Let A, B be vector spaces of traceless matrices such that A is orthogonal to B (in Frobenius inner product sense) and $S = \{ a + b\ |\ a \in A, b \in B \}$ is an internal direct sum.
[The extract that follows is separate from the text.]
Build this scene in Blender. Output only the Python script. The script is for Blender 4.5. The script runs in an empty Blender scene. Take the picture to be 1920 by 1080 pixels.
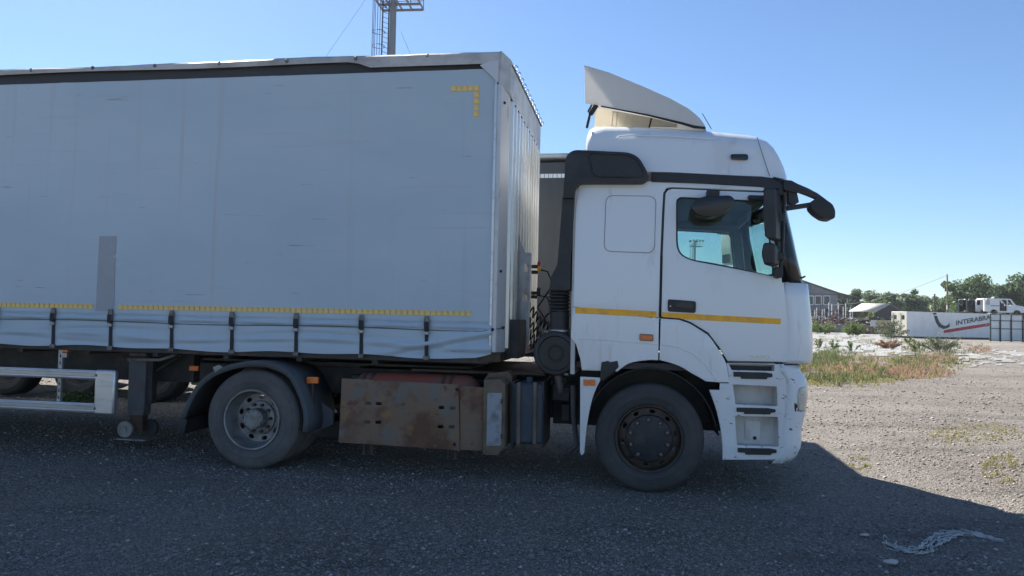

Is there relationship between matrix 2-norm (biggest singular value) of $S$ and $A, B$? I have "intution" that following relationship might hold, but I do not know how to approach it: for all $s\in S$ (with unique decomposition $s=a+b$) $$ \lVert s \rVert_2^2 \leq \lVert a \rVert_2^2 + \lVert b \rVert_2^2 $$
I'd say your guess that $\|s\|^2\leq\|a\|^2+\|b\|^2$ was an educated one given---from what I could find---it seems to hold true for $2\times 2$ matrices that fit your scenario. However, consider the following subspaces of $\mathbb C^{3\times 3}$: $$ A:=\Big\{\begin{pmatrix}c&0&0\\0&-c&0\\0&0&0\end{pmatrix}:c\in\mathbb C\Big\}\qquad B:=\Big\{\begin{pmatrix}0&0&0\\0&0&c\\0&c^*&0\end{pmatrix}:c\in\mathbb C\Big\} $$ Certainly $A,B$ are vector spaces of traceless matrices which are (Frobenius) orthogonal: for all $c_1,c_2\in\mathbb C$ $$ {\rm tr}\Big(\begin{pmatrix}c_1&0&0\\0&-c_1&0\\0&0&0\end{pmatrix}^* \begin{pmatrix}0&0&0\\0&0&c_2\\0&c_2^*&0\end{pmatrix} \Big)={\rm tr}\begin{pmatrix}0&0&0\\0&0&-c_1^*c_2\\0&0&0\end{pmatrix}=0 $$ However, choosing $c_1=c_2=1$ we find \begin{align*} \Big\|\begin{pmatrix}1&0&0\\0&-1&0\\0&0&0\end{pmatrix}+\begin{pmatrix}0&0&0\\0&0&1\\0&1&0\end{pmatrix}\Big\|_2^2=\Big\|\begin{pmatrix}1&0&0\\0&-1&1\\0&1&0\end{pmatrix}\Big\|_2^2=\frac{3+\sqrt5}2\approx 2.618\ldots \end{align*} which is larger than $$ \Big\|\begin{pmatrix}1&0&0\\0&-1&0\\0&0&0\end{pmatrix}\Big\|_2^2+\Big\|\begin{pmatrix}0&0&0\\0&0&1\\0&1&0\end{pmatrix}\Big\|_2^2=1+1=2\,. $$ The reason the inequality $\|a+b\|^2\leq\|a\|^2+\|b\|^2$ fails in this case is the following: evaluating $\|a+b\|^2$ results in \begin{align*} \|a+b\|^2&=\sup_{\|x\|=1}\big\|(a+b)x\|^2=\sup_{\|x\|=1}\big\langle(a+b)x,(a+b)x\rangle\\ &=\sup_{\|x\|=1}\big\langle x,(a^*a+a^*b+b^*a+b^*b)x\rangle\\ &=\sup_{\|x\|=1}\|ax\|^2+2{\rm Re}(\langle x,a^*bx\rangle)+\|bx\|^2 \end{align*} Now if the maximizing $x$ in this supremum were always such that ${\rm Re}(\langle x,a^*bx\rangle)=0$, then we would obtain \begin{align*} \sup_{\|x\|=1}\|ax\|^2+2{\rm Re}(\langle x,a^*bx\rangle)+\|bx\|^2&=\sup_{\|x\|=1}\|ax\|^2+\|bx\|^2\\ &\leq\sup_{\|x\|=1}\|ax\|^2+\sup_{\|y\|=1}\|by\|^2=\|a\|^2+\|b\|^2\,. \end{align*} One special case where this is true is one where $A,B$ are orthogonal in the sense that $a^*b=0$ for all $a\in A$, $b\in B$. However, as the above example shows this need not be the case and the term $\langle x,a^*bx\rangle$ can very well increase the norm of $\|a+b\|^2$ beyond the value of $\|a\|^2+\|b\|^2$.